Un dato allarmante è anche quello che riguarda l’ammontare complessivo delle risorse sottratte a causa della perdita del potere d’acquisto prodotta dal differimento del pagamento del Tfs e dall’inflazione. Si tratta, per chi è andato in pensione nel 2022 e nel 2023, di ben 2 miliardi e 157 milioni di euro. con conseguenze dirette sul benessere di decine di migliaia di lavoratori. “Questo dato conferma come il differimento si traduca in un vero e proprio taglio occulto dei diritti economici dei dipendenti pubblici”, chiosa Cigna.
Gli effetti dell’innalzamento dei limiti pensionistici
Come se non bastasse, a tutto questo si aggiunge l’effetto dell’innalzamento dei limiti ordinamentali a 67 anni introdotto con la legge di bilancio 2025. Una decisione che avrà un impatto significativo sul differimento del Tfs/Tfr. A partire dal 2026, infatti, inizieranno a generarsi risparmi per l’amministrazione pubblica stimati in 339 milioni di euro nel decennio 2025-2034, ma a discapito di 76.300 lavoratori pubblici, che in questo modo vedranno ulteriormente posticipato il loro diritto alla liquidazione. Se si considera anche l’impatto sulle pensioni, il risparmio complessivo nel decennio 2025-2034 raggiunge 2 miliardi e 145 milioni di euro, portando il totale dei risparmi tra Tfs/Tfr e pensioni a 2 miliardi e 484 milioni di euro.
Cambiare rotta
Drastico il giudizio di Cigna: “Questi dati confermano che il meccanismo del differimento del Tfs/Tfr non è più giustificabile né dal punto di vista economico, né da quello giuridico. Le risorse sottratte ai lavoratori pubblici non solo ne penalizzano la stabilità economica, ma violano il principio di equità di trattamento rispetto ai dipendenti privati, ai quali il Tfr viene erogato in tempi ragionevoli”.

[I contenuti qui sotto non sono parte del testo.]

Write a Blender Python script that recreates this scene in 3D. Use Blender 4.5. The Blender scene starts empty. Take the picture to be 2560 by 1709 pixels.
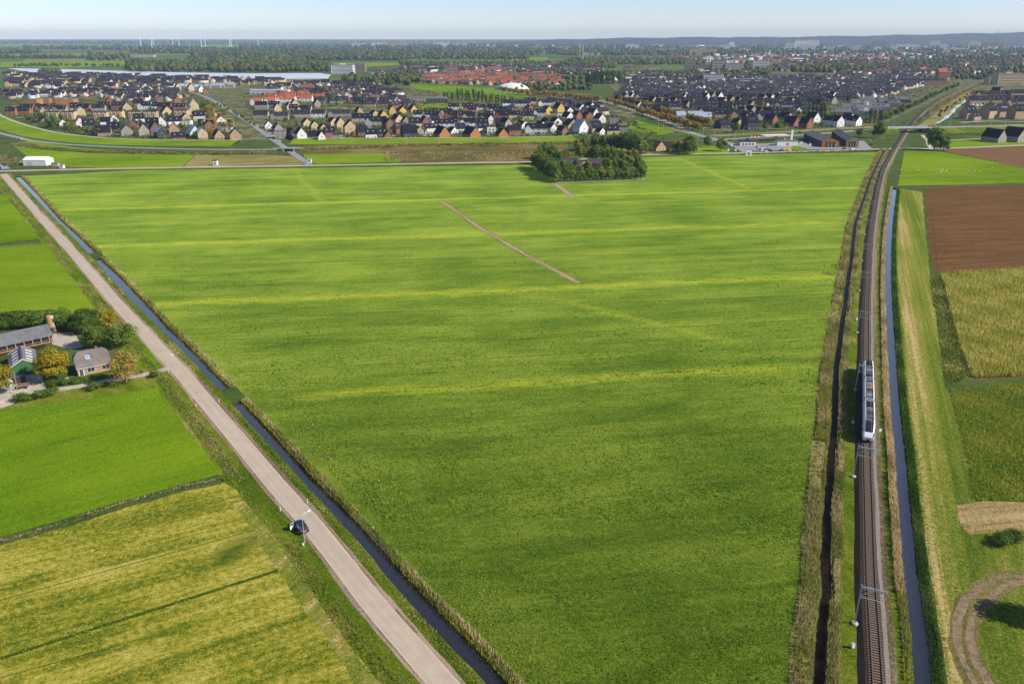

Non solo: “I 2 miliardi e 157 milioni di euro sottratti ai lavoratori pubblici a causa del differimento e dell’inflazione rappresentano una perdita anche per l’economia del Paese. Queste risorse, se erogate nei tempi corretti, sarebbero state investite all’interno del sistema produttivo, messe in circolazione e avrebbero generato effetti positivi sul ciclo economico, contribuendo alla crescita e allo sviluppo nel nostro Paese”, conclude il dirigente della Cgil.